→ PROVIDED MATERIAL:
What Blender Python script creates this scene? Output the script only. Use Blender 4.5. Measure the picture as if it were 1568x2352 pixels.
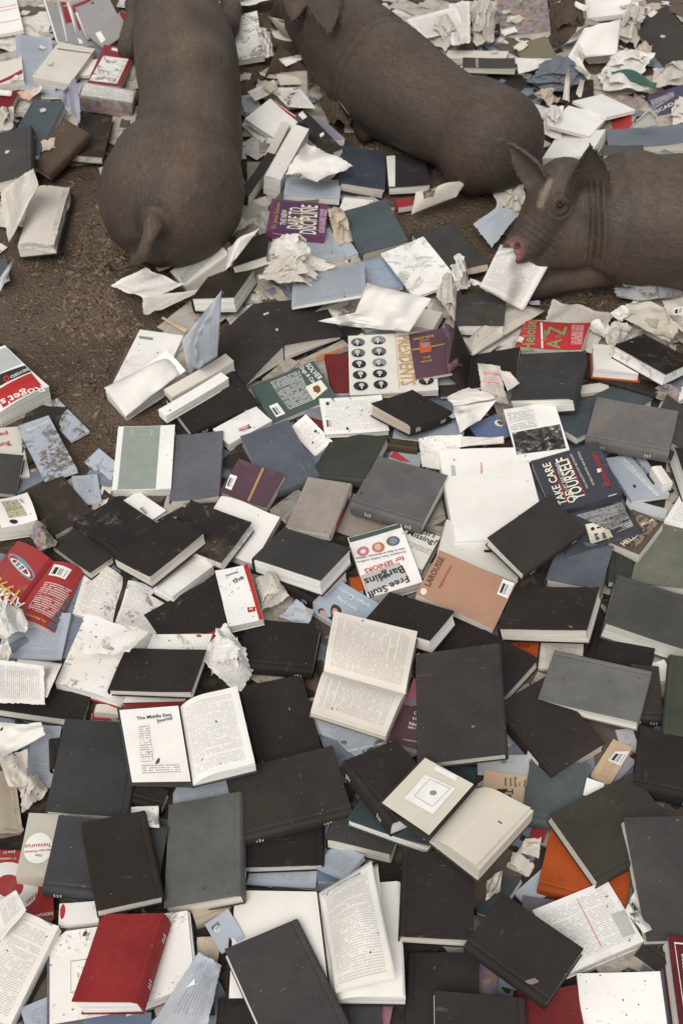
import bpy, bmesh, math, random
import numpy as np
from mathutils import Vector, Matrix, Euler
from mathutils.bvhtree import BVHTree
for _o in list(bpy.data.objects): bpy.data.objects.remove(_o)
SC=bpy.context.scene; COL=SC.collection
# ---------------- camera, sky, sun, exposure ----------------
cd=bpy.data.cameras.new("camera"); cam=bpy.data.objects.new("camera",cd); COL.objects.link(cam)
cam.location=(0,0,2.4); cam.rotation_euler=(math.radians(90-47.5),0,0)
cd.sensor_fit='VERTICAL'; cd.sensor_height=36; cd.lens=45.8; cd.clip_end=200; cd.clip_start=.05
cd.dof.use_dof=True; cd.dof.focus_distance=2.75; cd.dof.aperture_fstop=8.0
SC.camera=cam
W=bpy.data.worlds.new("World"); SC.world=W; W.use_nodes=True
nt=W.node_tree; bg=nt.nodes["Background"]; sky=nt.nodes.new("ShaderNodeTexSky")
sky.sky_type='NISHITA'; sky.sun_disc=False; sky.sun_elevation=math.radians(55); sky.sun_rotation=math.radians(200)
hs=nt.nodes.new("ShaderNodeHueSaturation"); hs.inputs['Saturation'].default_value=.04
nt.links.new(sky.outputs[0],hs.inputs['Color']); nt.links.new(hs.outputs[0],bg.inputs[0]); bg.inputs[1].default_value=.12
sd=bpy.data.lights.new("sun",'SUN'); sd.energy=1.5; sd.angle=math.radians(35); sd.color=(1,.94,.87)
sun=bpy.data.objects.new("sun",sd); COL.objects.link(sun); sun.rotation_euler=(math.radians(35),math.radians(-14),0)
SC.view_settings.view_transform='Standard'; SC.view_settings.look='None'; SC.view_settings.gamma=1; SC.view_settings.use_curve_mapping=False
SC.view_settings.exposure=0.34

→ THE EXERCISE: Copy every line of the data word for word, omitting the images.

→ FULL RESPONSE:
What Blender Python script creates this scene? Output the script only. Use Blender 4.5. Measure the picture as if it were 1568x2352 pixels.
import bpy, bmesh, math, random
import numpy as np
from mathutils import Vector, Matrix, Euler
from mathutils.bvhtree import BVHTree
for _o in list(bpy.data.objects): bpy.data.objects.remove(_o)
SC=bpy.context.scene; COL=SC.collection
# ---------------- camera, sky, sun, exposure ----------------
cd=bpy.data.cameras.new("camera"); cam=bpy.data.objects.new("camera",cd); COL.objects.link(cam)
cam.location=(0,0,2.4); cam.rotation_euler=(math.radians(90-47.5),0,0)
cd.sensor_fit='VERTICAL'; cd.sensor_height=36; cd.lens=45.8; cd.clip_end=200; cd.clip_start=.05
cd.dof.use_dof=True; cd.dof.focus_distance=2.75; cd.dof.aperture_fstop=8.0
SC.camera=cam
W=bpy.data.worlds.new("World"); SC.world=W; W.use_nodes=True
nt=W.node_tree; bg=nt.nodes["Background"]; sky=nt.nodes.new("ShaderNodeTexSky")
sky.sky_type='NISHITA'; sky.sun_disc=False; sky.sun_elevation=math.radians(55); sky.sun_rotation=math.radians(200)
hs=nt.nodes.new("ShaderNodeHueSaturation"); hs.inputs['Saturation'].default_value=.04
nt.links.new(sky.outputs[0],hs.inputs['Color']); nt.links.new(hs.outputs[0],bg.inputs[0]); bg.inputs[1].default_value=.12
sd=bpy.data.lights.new("sun",'SUN'); sd.energy=1.5; sd.angle=math.radians(35); sd.color=(1,.94,.87)
sun=bpy.data.objects.new("sun",sd); COL.objects.link(sun); sun.rotation_euler=(math.radians(35),math.radians(-14),0)
SC.view_settings.view_transform='Standard'; SC.view_settings.look='None'; SC.view_settings.gamma=1; SC.view_settings.use_curve_mapping=False
SC.view_settings.exposure=0.34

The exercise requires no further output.